What the exercise asks
Quote all entries in full, exactly.

Data listing
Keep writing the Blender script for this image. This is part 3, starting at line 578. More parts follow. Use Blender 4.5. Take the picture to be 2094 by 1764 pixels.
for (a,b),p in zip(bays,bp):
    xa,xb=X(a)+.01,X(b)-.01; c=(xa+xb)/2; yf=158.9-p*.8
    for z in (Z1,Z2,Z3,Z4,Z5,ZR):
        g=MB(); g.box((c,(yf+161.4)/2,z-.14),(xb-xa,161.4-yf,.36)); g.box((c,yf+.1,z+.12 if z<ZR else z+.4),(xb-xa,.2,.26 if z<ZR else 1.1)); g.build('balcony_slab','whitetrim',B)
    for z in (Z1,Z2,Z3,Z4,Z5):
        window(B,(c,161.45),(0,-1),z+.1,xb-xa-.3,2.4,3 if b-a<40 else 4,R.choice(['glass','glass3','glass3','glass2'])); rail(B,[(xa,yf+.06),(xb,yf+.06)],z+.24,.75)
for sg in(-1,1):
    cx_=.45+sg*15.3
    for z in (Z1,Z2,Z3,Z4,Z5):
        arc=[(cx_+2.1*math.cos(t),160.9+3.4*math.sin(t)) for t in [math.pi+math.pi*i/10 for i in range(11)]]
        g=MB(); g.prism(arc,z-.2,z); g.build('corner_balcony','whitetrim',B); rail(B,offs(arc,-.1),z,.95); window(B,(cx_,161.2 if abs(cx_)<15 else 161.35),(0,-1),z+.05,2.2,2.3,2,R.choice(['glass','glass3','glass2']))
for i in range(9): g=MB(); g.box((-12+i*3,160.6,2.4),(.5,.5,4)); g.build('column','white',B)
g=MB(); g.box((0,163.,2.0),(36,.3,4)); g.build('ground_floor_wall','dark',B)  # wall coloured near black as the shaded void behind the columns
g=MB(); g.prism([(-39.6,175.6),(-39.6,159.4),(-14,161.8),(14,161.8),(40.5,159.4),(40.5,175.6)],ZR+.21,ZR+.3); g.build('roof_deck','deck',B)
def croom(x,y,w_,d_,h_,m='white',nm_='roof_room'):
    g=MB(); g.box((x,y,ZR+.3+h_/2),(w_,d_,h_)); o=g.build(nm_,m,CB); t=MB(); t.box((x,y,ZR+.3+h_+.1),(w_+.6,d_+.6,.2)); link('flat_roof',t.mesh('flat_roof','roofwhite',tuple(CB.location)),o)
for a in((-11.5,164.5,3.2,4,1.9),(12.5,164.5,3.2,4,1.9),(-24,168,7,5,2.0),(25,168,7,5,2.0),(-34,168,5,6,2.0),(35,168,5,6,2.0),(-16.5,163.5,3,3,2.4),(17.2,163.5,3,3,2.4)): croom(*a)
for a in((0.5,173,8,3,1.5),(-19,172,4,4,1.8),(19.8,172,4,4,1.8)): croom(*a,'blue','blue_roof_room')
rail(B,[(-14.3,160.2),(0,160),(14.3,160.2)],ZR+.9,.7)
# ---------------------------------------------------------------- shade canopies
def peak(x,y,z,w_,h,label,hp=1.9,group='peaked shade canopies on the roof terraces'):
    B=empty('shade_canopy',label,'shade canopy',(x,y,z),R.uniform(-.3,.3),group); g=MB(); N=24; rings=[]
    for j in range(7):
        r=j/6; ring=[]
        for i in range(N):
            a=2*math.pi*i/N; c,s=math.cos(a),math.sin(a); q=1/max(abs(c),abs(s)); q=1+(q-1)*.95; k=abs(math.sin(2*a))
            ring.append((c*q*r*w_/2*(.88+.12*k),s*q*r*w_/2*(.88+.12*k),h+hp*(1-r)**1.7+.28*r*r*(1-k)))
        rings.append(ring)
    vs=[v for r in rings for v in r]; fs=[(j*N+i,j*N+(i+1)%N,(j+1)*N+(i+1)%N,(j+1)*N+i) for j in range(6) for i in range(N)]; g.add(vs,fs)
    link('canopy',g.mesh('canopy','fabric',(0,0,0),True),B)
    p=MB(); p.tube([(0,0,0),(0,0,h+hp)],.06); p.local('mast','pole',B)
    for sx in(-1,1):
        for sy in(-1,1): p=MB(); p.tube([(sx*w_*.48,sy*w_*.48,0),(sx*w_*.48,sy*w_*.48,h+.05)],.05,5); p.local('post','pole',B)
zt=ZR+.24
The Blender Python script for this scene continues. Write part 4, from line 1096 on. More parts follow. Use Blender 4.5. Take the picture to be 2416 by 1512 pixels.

The result
Keep writing the Blender script for this image. This is part 3, starting at line 578. More parts follow. Use Blender 4.5. Take the picture to be 2094 by 1764 pixels.
for (a,b),p in zip(bays,bp):
    xa,xb=X(a)+.01,X(b)-.01; c=(xa+xb)/2; yf=158.9-p*.8
    for z in (Z1,Z2,Z3,Z4,Z5,ZR):
        g=MB(); g.box((c,(yf+161.4)/2,z-.14),(xb-xa,161.4-yf,.36)); g.box((c,yf+.1,z+.12 if z<ZR else z+.4),(xb-xa,.2,.26 if z<ZR else 1.1)); g.build('balcony_slab','whitetrim',B)
    for z in (Z1,Z2,Z3,Z4,Z5):
        window(B,(c,161.45),(0,-1),z+.1,xb-xa-.3,2.4,3 if b-a<40 else 4,R.choice(['glass','glass3','glass3','glass2'])); rail(B,[(xa,yf+.06),(xb,yf+.06)],z+.24,.75)
for sg in(-1,1):
    cx_=.45+sg*15.3
    for z in (Z1,Z2,Z3,Z4,Z5):
        arc=[(cx_+2.1*math.cos(t),160.9+3.4*math.sin(t)) for t in [math.pi+math.pi*i/10 for i in range(11)]]
        g=MB(); g.prism(arc,z-.2,z); g.build('corner_balcony','whitetrim',B); rail(B,offs(arc,-.1),z,.95); window(B,(cx_,161.2 if abs(cx_)<15 else 161.35),(0,-1),z+.05,2.2,2.3,2,R.choice(['glass','glass3','glass2']))
for i in range(9): g=MB(); g.box((-12+i*3,160.6,2.4),(.5,.5,4)); g.build('column','white',B)
g=MB(); g.box((0,163.,2.0),(36,.3,4)); g.build('ground_floor_wall','dark',B)  # wall coloured near black as the shaded void behind the columns
g=MB(); g.prism([(-39.6,175.6),(-39.6,159.4),(-14,161.8),(14,161.8),(40.5,159.4),(40.5,175.6)],ZR+.21,ZR+.3); g.build('roof_deck','deck',B)
def croom(x,y,w_,d_,h_,m='white',nm_='roof_room'):
    g=MB(); g.box((x,y,ZR+.3+h_/2),(w_,d_,h_)); o=g.build(nm_,m,CB); t=MB(); t.box((x,y,ZR+.3+h_+.1),(w_+.6,d_+.6,.2)); link('flat_roof',t.mesh('flat_roof','roofwhite',tuple(CB.location)),o)
for a in((-11.5,164.5,3.2,4,1.9),(12.5,164.5,3.2,4,1.9),(-24,168,7,5,2.0),(25,168,7,5,2.0),(-34,168,5,6,2.0),(35,168,5,6,2.0),(-16.5,163.5,3,3,2.4),(17.2,163.5,3,3,2.4)): croom(*a)
for a in((0.5,173,8,3,1.5),(-19,172,4,4,1.8),(19.8,172,4,4,1.8)): croom(*a,'blue','blue_roof_room')
rail(B,[(-14.3,160.2),(0,160),(14.3,160.2)],ZR+.9,.7)
# ---------------------------------------------------------------- shade canopies
def peak(x,y,z,w_,h,label,hp=1.9,group='peaked shade canopies on the roof terraces'):
    B=empty('shade_canopy',label,'shade canopy',(x,y,z),R.uniform(-.3,.3),group); g=MB(); N=24; rings=[]
    for j in range(7):
        r=j/6; ring=[]
        for i in range(N):
            a=2*math.pi*i/N; c,s=math.cos(a),math.sin(a); q=1/max(abs(c),abs(s)); q=1+(q-1)*.95; k=abs(math.sin(2*a))
            ring.append((c*q*r*w_/2*(.88+.12*k),s*q*r*w_/2*(.88+.12*k),h+hp*(1-r)**1.7+.28*r*r*(1-k)))
        rings.append(ring)
    vs=[v for r in rings for v in r]; fs=[(j*N+i,j*N+(i+1)%N,(j+1)*N+(i+1)%N,(j+1)*N+i) for j in range(6) for i in range(N)]; g.add(vs,fs)
    link('canopy',g.mesh('canopy','fabric',(0,0,0),True),B)
    p=MB(); p.tube([(0,0,0),(0,0,h+hp)],.06); p.local('mast','pole',B)
    for sx in(-1,1):
        for sy in(-1,1): p=MB(); p.tube([(sx*w_*.48,sy*w_*.48,0),(sx*w_*.48,sy*w_*.48,h+.05)],.05,5); p.local('post','pole',B)
zt=ZR+.24
The Blender Python script for this scene continues. Write part 4, from line 1096 on. More parts follow. Use Blender 4.5. Take the picture to be 2416 by 1512 pixels.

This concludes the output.